DATA:
[start]

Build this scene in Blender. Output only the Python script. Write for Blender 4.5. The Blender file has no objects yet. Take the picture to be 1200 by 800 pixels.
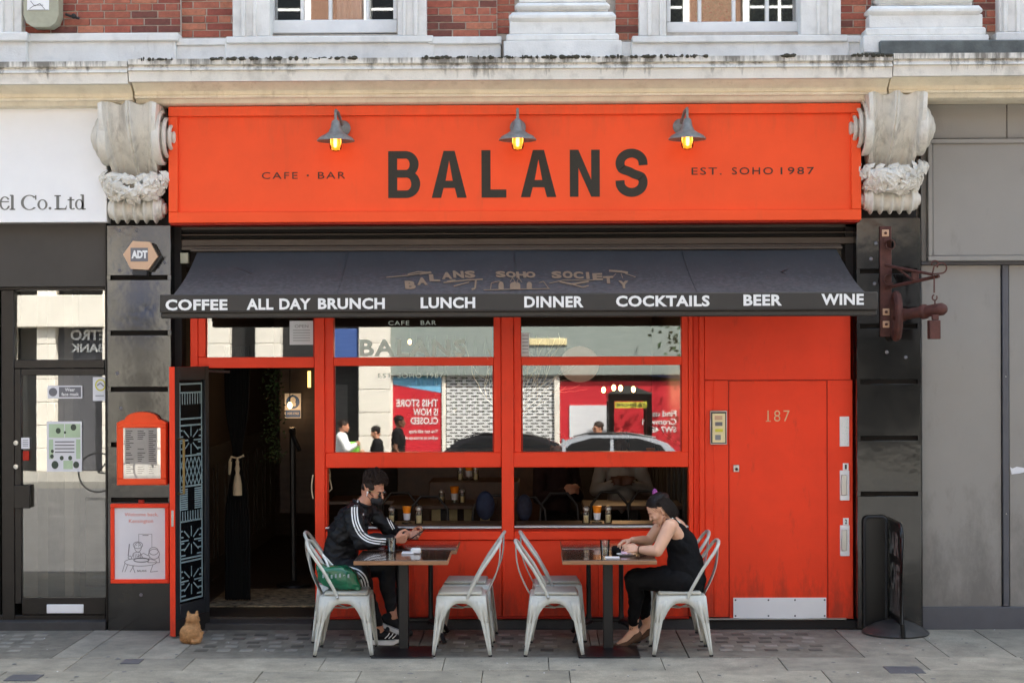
import bpy, bmesh, math, random
from mathutils import Vector, Matrix, noise
from mathutils.bvhtree import BVHTree
random.seed(7)
rnd = random.random
def U(a, b): return a + (b - a) * rnd()
S = bpy.context.scene
COL = S.collection
# ------------------------------------------------------------ camera, world, sun, exposure
FPX, CD, CH, VPX, HY = 1943.0, 13.8, 2.33, 624.0, 407.0
cam_d = bpy.data.cameras.new('camera'); cam = bpy.data.objects.new('camera', cam_d); COL.objects.link(cam)
cam.location = (0, -CD, CH)
yaw, roll = math.atan((VPX - 600) / FPX), math.radians(0.2)
cam.rotation_euler = (Matrix.Rotation(yaw, 4, 'Z') @ Matrix.Rotation(math.radians(90), 4, 'X') @ Matrix.Rotation(-roll, 4, 'Z')).to_euler()
cam_d.sensor_width = 36; cam_d.lens = 36 * FPX / 1200; cam_d.shift_y = (HY - 400) / 1200
cam_d.clip_end = 2000
S.camera = cam
SUN_EL, SUN_AZ = math.radians(55), math.radians(42)     # azimuth from +Y towards +X
W = bpy.data.worlds.new('World'); S.world = W; W.use_nodes = True
wn = W.node_tree; bg = wn.nodes['Background']
sky = wn.nodes.new('ShaderNodeTexSky'); sky.sky_type = 'NISHITA'; sky.sun_disc = False
sky.sun_elevation = SUN_EL; sky.sun_rotation = SUN_AZ; sky.air_density = 0.8; sky.dust_density = 4.0; sky.ozone_density = 0.0
tn = wn.nodes.new('ShaderNodeVectorMath'); tn.operation = 'MULTIPLY'; tn.inputs[1].default_value = (.97, 1.05, .99)
wn.links.new(sky.outputs[0], tn.inputs[0]); wn.links.new(tn.outputs[0], bg.inputs[0]); bg.inputs[1].default_value = 0.15
sd = bpy.data.lights.new('sun', 'SUN'); sun = bpy.data.objects.new('sun', sd); COL.objects.link(sun)
sd.energy = 5.0; sd.angle = math.radians(0.5); sd.color = (1, .965, .90)
to_sun = Vector((math.sin(SUN_AZ) * math.cos(SUN_EL), math.cos(SUN_AZ) * math.cos(SUN_EL), math.sin(SUN_EL)))
sun.rotation_euler = to_sun.to_track_quat('Z', 'Y').to_euler()
S.view_settings.view_transform = 'Standard'; S.view_settings.look = 'None'
S.view_settings.exposure = 2.2; S.view_settings.gamma = 1
S.render.engine = 'CYCLES'
S.cycles.max_bounces = 8; S.cycles.transparent_max_bounces = 16; S.cycles.sample_clamp_indirect = 6

# ------------------------------------------------------------ helpers
def X(px, Y=0.0): return (px - VPX) * (CD + Y) / FPX
def Z(py, Y=0.0): return CH + (HY - py) * (CD + Y) / FPX
def RX(px, yo): return (px - VPX) * (CD - yo) / FPX                 # where a thing across the street stands that shows at px in the glass
def RZ(py, yo): return CH + (HY - py) * (CD - yo) / FPX + 2 * .0218 * -yo
def lin(c): return tuple((x / 12.92 if x <= .04045 else ((x + .055) / 1.055) ** 2.4) for x in c)
def hexc(h): return lin([int(h[i:i + 2], 16) / 255 for i in (0, 2, 4)])

class MB:
    def __init__(s): s.v = []; s.f = []; s.mi = []; s.m = 0
    def add(s, vs, fs):
        b = len(s.v); s.v += [tuple(v) for v in vs]; s.f += [[i + b for i in f] for f in fs]; s.mi += [s.m] * len(fs)
        return s
    def box(s, x0, x1, y0, y1, z0, z1, c=0.0):
        x0, x1 = min(x0, x1), max(x0, x1); y0, y1 = min(y0, y1), max(y0, y1); z0, z1 = min(z0, z1), max(z0, z1)
        c = min(c, (x1 - x0) * .45, (y1 - y0) * .45, (z1 - z0) * .45)
        if c <= 0:
            return s.add([(x0,y0,z0),(x1,y0,z0),(x1,y1,z0),(x0,y1,z0),(x0,y0,z1),(x1,y0,z1),(x1,y1,z1),(x0,y1,z1)],
                [[0,3,2,1],[4,5,6,7],[0,1,5,4],[1,2,6,5],[2,3,7,6],[3,0,4,7]])
        vs, idx = [], {}
        P = ((x0, x1), (y0, y1), (z0, z1))
        for i in (0, 1):
            for j in (0, 1):
                for k in (0, 1):
                    for a in range(3):
                        p = []
                        for ax, q in enumerate((i, j, k)):
                            val = P[ax][q]
                            if ax != a: val += c if q == 0 else -c
                            p.append(val)
                        idx[(i, j, k, a)] = len(vs); vs.append(p)
        fs = []
        for a in range(3):
            b_, c_ = (a + 1) % 3, (a + 2) % 3
            for q in (0, 1):
                loop = []
                for (m, n) in ((0,0),(1,0),(1,1),(0,1)):
                    t = [0,0,0]; t[a] = q; t[b_] = m; t[c_] = n; loop.append(idx[(*t, a)])
                fs.append(loop if q else loop[::-1])
            for m in (0, 1):
                for n in (0, 1):
                    t0 = [0,0,0]; t0[b_] = m; t0[c_] = n; t1 = list(t0); t1[a] = 1
                    fs.append([idx[(*t0, b_)], idx[(*t1, b_)], idx[(*t1, c_)], idx[(*t0, c_)]])
        for i in (0, 1):
            for j in (0, 1):
                for k in (0, 1): fs.append([idx[(i,j,k,0)], idx[(i,j,k,1)], idx[(i,j,k,2)]])
        return s.add(vs, fs)
    def pbox(s, px0, px1, py0, py1, Y0, Y1, c=0.004):            # front face at Y0 covers those photo pixels
        return s.box(X(px0, Y0), X(px1, Y0), Y0, Y1, Z(py1, Y0), Z(py0, Y0), c)
    def prism(s, pts, y0, y1):                                    # polygon in xz pulled along y
        n = len(pts)
        vs = [(p[0], y0, p[1]) for p in pts] + [(p[0], y1, p[1]) for p in pts]
        fs = [list(range(n)), list(range(2 * n - 1, n - 1, -1))] + [[i, i + n, (i + 1) % n + n, (i + 1) % n] for i in range(n)]
        return s.add(vs, fs)
    def xprism(s, pts, x0, x1):                                   # polygon in yz pulled along x
        n = len(pts)
        vs = [(x0, p[0], p[1]) for p in pts] + [(x1, p[0], p[1]) for p in pts]
        fs = [list(range(n)), list(range(2 * n - 1, n - 1, -1))] + [[i, i + n, (i + 1) % n + n, (i + 1) % n] for i in range(n)]
        return s.add(vs, fs)
    def tube(s, pts, r, n=8, closed=False, flat=None, up=None):
        pts = [Vector(p) for p in pts]; m = len(pts)
        rs = r if isinstance(r, (list, tuple)) else [r] * m
        vs = []; ref = None
        for i, p in enumerate(pts):
            a = pts[(i - 1) % m] if (closed or i > 0) else p
            b = pts[(i + 1) % m] if (closed or i < m - 1) else p
            t = (b - a).normalized() if (b - a).length > 1e-9 else Vector((0, 0, 1))
            if ref is None:
                ref = Vector(up) if up else (Vector((0, 0, 1)) if abs(t.z) < .9 else Vector((1, 0, 0)))
            u = (ref - t * ref.dot(t)); u = u.normalized() if u.length > 1e-6 else t.orthogonal().normalized()
            ref = u if not up else Vector(up); w = t.cross(u)
            for k in range(n):
                an = 2 * math.pi * (k + .5) / n
                vs.append(p + u * math.cos(an) * rs[i] * (flat or 1) + w * math.sin(an) * rs[i])
        fs = []
        for i in range(m if closed else m - 1):
            for k in range(n):
                a, b = i * n + k, i * n + (k + 1) % n; c, d = ((i + 1) % m) * n + (k + 1) % n, ((i + 1) % m) * n + k
                fs.append([a, b, c, d])
        if not closed: fs += [list(range(n))[::-1], list(range((m - 1) * n, m * n))]
        return s.add(vs, fs)
    def lathe(s, prof, c=(0, 0, 0), n=20, M=None):                # profile of (r, z)
        vs = []; fs = []
        for (r, z) in prof:
            for k in range(n):
                an = 2 * math.pi * k / n; v = Vector((r * math.cos(an), r * math.sin(an), z))
                if M is not None: v = M @ v
                vs.append(v + Vector(c))
        for i in range(len(prof) - 1):
            for k in range(n): fs.append([i*n+k, i*n+(k+1)%n, (i+1)*n+(k+1)%n, (i+1)*n+k])
        fs += [list(range(n))[::-1], list(range((len(prof)-1)*n, len(prof)*n))]
        return s.add(vs, fs)
    def ball(s, c, r, nu=12, nv=8, R=None):
        r = r if isinstance(r, (list, tuple)) else (r, r, r); c = Vector(c)
        vs = []
        for j in range(1, nv):
            th = math.pi * j / nv
            for i in range(nu):
                ph = 2 * math.pi * i / nu
                v = Vector((r[0]*math.sin(th)*math.cos(ph), r[1]*math.sin(th)*math.sin(ph), r[2]*math.cos(th)))
                vs.append(c + (R @ v if R is not None else v))
        t, b = Vector((0,0,r[2])), Vector((0,0,-r[2]))
        if R is not None: t, b = R @ t, R @ b
        vs += [c + t, c + b]; T = (nv-1)*nu; fs = []
        for j in range(nv - 2):
            for i in range(nu): fs.append([j*nu+i, (j+1)*nu+i, (j+1)*nu+(i+1)%nu, j*nu+(i+1)%nu])
        for i in range(nu):
            fs.append([T, i, (i+1)%nu]); fs.append([T+1, (nv-2)*nu+(i+1)%nu, (nv-2)*nu+i])
        return s.add(vs, fs)
    def limb(s, pts, rs, n=14):                                   # capsule chain with round joints
        for i in range(len(pts) - 1): s.tube([pts[i], pts[i+1]], [rs[i], rs[i+1]], n)
        for p, r in zip(pts, rs): s.ball(p, r, n, 10)
        return s
    def quad(s, a, b, c, d): return s.add([a, b, c, d], [[0, 1, 2, 3]])
    def xf(s, M, start=0):
        for i in range(start, len(s.v)): s.v[i] = tuple(M @ Vector(s.v[i]))
        return s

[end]

STATED EXERCISE:
Show the lines of the data that hold the word "pixels".

ANSWER TO THE PROBLEM:
Build this scene in Blender. Output only the Python script. Write for Blender 4.5. The Blender file has no objects yet. Take the picture to be 1200 by 800 pixels.
    def pbox(s, px0, px1, py0, py1, Y0, Y1, c=0.004):            # front face at Y0 covers those photo pixels